GIVEN ENTRIES
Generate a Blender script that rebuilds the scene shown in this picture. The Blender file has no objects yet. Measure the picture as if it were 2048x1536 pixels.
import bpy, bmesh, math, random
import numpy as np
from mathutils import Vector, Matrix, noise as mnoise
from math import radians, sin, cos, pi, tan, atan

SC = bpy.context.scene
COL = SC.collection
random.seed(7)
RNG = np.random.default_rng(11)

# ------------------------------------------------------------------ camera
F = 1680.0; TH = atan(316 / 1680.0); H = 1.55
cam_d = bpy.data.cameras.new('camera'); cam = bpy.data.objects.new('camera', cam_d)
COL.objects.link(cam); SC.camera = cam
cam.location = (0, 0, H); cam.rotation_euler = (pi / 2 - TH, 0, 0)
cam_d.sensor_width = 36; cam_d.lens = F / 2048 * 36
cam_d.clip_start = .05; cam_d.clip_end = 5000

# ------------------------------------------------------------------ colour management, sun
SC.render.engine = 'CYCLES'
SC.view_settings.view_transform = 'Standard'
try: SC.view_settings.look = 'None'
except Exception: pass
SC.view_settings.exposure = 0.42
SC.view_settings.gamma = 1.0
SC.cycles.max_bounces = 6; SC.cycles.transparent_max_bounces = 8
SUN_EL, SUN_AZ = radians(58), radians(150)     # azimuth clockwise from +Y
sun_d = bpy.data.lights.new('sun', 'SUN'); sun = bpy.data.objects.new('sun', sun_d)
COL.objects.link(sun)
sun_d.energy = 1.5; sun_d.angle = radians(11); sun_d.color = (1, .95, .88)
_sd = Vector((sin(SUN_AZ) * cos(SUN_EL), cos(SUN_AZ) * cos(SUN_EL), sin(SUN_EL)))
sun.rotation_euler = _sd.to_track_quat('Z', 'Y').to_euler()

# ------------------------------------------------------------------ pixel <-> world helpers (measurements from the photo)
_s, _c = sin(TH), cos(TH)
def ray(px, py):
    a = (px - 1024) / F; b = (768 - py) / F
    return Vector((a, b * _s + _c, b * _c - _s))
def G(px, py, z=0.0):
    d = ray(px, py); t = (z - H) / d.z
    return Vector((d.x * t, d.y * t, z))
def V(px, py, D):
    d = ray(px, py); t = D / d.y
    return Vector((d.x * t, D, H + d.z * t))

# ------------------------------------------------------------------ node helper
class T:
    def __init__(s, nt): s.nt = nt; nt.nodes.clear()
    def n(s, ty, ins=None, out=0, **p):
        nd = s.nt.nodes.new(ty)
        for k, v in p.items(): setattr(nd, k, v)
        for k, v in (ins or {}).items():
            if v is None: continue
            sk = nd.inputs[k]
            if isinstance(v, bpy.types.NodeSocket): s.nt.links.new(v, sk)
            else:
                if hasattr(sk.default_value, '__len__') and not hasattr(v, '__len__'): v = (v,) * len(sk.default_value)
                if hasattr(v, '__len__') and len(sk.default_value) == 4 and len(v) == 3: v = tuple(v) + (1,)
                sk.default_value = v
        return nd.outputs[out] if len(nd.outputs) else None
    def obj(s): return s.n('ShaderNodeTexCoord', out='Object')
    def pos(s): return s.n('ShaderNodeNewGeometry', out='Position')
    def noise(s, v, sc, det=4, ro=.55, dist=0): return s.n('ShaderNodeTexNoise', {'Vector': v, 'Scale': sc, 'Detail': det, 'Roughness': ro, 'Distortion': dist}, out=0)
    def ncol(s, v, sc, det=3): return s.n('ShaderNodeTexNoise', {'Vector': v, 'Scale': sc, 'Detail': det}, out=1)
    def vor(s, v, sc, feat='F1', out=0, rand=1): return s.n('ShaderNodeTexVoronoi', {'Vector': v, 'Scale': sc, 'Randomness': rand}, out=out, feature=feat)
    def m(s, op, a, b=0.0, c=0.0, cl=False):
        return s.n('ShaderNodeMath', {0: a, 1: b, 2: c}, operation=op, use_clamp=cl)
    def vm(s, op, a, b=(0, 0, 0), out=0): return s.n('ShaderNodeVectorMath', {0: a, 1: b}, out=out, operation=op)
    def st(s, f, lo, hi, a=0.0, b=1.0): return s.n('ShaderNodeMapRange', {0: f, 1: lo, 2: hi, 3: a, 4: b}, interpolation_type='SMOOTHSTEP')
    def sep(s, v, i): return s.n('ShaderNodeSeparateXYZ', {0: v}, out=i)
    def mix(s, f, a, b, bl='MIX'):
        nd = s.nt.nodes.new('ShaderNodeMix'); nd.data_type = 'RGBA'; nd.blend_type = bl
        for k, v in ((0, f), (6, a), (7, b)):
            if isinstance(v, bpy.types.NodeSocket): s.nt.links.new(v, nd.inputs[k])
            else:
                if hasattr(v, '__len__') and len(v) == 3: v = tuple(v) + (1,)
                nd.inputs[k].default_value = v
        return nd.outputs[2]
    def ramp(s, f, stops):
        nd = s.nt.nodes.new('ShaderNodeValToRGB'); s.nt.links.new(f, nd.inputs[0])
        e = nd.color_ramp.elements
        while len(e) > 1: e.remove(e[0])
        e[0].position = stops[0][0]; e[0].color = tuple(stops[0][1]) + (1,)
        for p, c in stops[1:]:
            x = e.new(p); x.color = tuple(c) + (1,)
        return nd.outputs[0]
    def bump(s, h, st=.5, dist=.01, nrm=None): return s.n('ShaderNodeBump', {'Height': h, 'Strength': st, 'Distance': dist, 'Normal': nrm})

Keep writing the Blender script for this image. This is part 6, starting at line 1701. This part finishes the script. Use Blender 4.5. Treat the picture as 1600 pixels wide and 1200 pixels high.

EXERCISE AIM
Copy out the full listing exactly.

WRITTEN RESPONSE
Generate a Blender script that rebuilds the scene shown in this picture. The Blender file has no objects yet. Measure the picture as if it were 2048x1536 pixels.
import bpy, bmesh, math, random
import numpy as np
from mathutils import Vector, Matrix, noise as mnoise
from math import radians, sin, cos, pi, tan, atan

SC = bpy.context.scene
COL = SC.collection
random.seed(7)
RNG = np.random.default_rng(11)

# ------------------------------------------------------------------ camera
F = 1680.0; TH = atan(316 / 1680.0); H = 1.55
cam_d = bpy.data.cameras.new('camera'); cam = bpy.data.objects.new('camera', cam_d)
COL.objects.link(cam); SC.camera = cam
cam.location = (0, 0, H); cam.rotation_euler = (pi / 2 - TH, 0, 0)
cam_d.sensor_width = 36; cam_d.lens = F / 2048 * 36
cam_d.clip_start = .05; cam_d.clip_end = 5000

# ------------------------------------------------------------------ colour management, sun
SC.render.engine = 'CYCLES'
SC.view_settings.view_transform = 'Standard'
try: SC.view_settings.look = 'None'
except Exception: pass
SC.view_settings.exposure = 0.42
SC.view_settings.gamma = 1.0
SC.cycles.max_bounces = 6; SC.cycles.transparent_max_bounces = 8
SUN_EL, SUN_AZ = radians(58), radians(150)     # azimuth clockwise from +Y
sun_d = bpy.data.lights.new('sun', 'SUN'); sun = bpy.data.objects.new('sun', sun_d)
COL.objects.link(sun)
sun_d.energy = 1.5; sun_d.angle = radians(11); sun_d.color = (1, .95, .88)
_sd = Vector((sin(SUN_AZ) * cos(SUN_EL), cos(SUN_AZ) * cos(SUN_EL), sin(SUN_EL)))
sun.rotation_euler = _sd.to_track_quat('Z', 'Y').to_euler()

# ------------------------------------------------------------------ pixel <-> world helpers (measurements from the photo)
_s, _c = sin(TH), cos(TH)
def ray(px, py):
    a = (px - 1024) / F; b = (768 - py) / F
    return Vector((a, b * _s + _c, b * _c - _s))
def G(px, py, z=0.0):
    d = ray(px, py); t = (z - H) / d.z
    return Vector((d.x * t, d.y * t, z))
def V(px, py, D):
    d = ray(px, py); t = D / d.y
    return Vector((d.x * t, D, H + d.z * t))

# ------------------------------------------------------------------ node helper
class T:
    def __init__(s, nt): s.nt = nt; nt.nodes.clear()
    def n(s, ty, ins=None, out=0, **p):
        nd = s.nt.nodes.new(ty)
        for k, v in p.items(): setattr(nd, k, v)
        for k, v in (ins or {}).items():
            if v is None: continue
            sk = nd.inputs[k]
            if isinstance(v, bpy.types.NodeSocket): s.nt.links.new(v, sk)
            else:
                if hasattr(sk.default_value, '__len__') and not hasattr(v, '__len__'): v = (v,) * len(sk.default_value)
                if hasattr(v, '__len__') and len(sk.default_value) == 4 and len(v) == 3: v = tuple(v) + (1,)
                sk.default_value = v
        return nd.outputs[out] if len(nd.outputs) else None
    def obj(s): return s.n('ShaderNodeTexCoord', out='Object')
    def pos(s): return s.n('ShaderNodeNewGeometry', out='Position')
    def noise(s, v, sc, det=4, ro=.55, dist=0): return s.n('ShaderNodeTexNoise', {'Vector': v, 'Scale': sc, 'Detail': det, 'Roughness': ro, 'Distortion': dist}, out=0)
    def ncol(s, v, sc, det=3): return s.n('ShaderNodeTexNoise', {'Vector': v, 'Scale': sc, 'Detail': det}, out=1)
    def vor(s, v, sc, feat='F1', out=0, rand=1): return s.n('ShaderNodeTexVoronoi', {'Vector': v, 'Scale': sc, 'Randomness': rand}, out=out, feature=feat)
    def m(s, op, a, b=0.0, c=0.0, cl=False):
        return s.n('ShaderNodeMath', {0: a, 1: b, 2: c}, operation=op, use_clamp=cl)
    def vm(s, op, a, b=(0, 0, 0), out=0): return s.n('ShaderNodeVectorMath', {0: a, 1: b}, out=out, operation=op)
    def st(s, f, lo, hi, a=0.0, b=1.0): return s.n('ShaderNodeMapRange', {0: f, 1: lo, 2: hi, 3: a, 4: b}, interpolation_type='SMOOTHSTEP')
    def sep(s, v, i): return s.n('ShaderNodeSeparateXYZ', {0: v}, out=i)
    def mix(s, f, a, b, bl='MIX'):
        nd = s.nt.nodes.new('ShaderNodeMix'); nd.data_type = 'RGBA'; nd.blend_type = bl
        for k, v in ((0, f), (6, a), (7, b)):
            if isinstance(v, bpy.types.NodeSocket): s.nt.links.new(v, nd.inputs[k])
            else:
                if hasattr(v, '__len__') and len(v) == 3: v = tuple(v) + (1,)
                nd.inputs[k].default_value = v
        return nd.outputs[2]
    def ramp(s, f, stops):
        nd = s.nt.nodes.new('ShaderNodeValToRGB'); s.nt.links.new(f, nd.inputs[0])
        e = nd.color_ramp.elements
        while len(e) > 1: e.remove(e[0])
        e[0].position = stops[0][0]; e[0].color = tuple(stops[0][1]) + (1,)
        for p, c in stops[1:]:
            x = e.new(p); x.color = tuple(c) + (1,)
        return nd.outputs[0]
    def bump(s, h, st=.5, dist=.01, nrm=None): return s.n('ShaderNodeBump', {'Height': h, 'Strength': st, 'Distance': dist, 'Normal': nrm})

Keep writing the Blender script for this image. This is part 6, starting at line 1701. This part finishes the script. Use Blender 4.5. Treat the picture as 1600 pixels wide and 1200 pixels high.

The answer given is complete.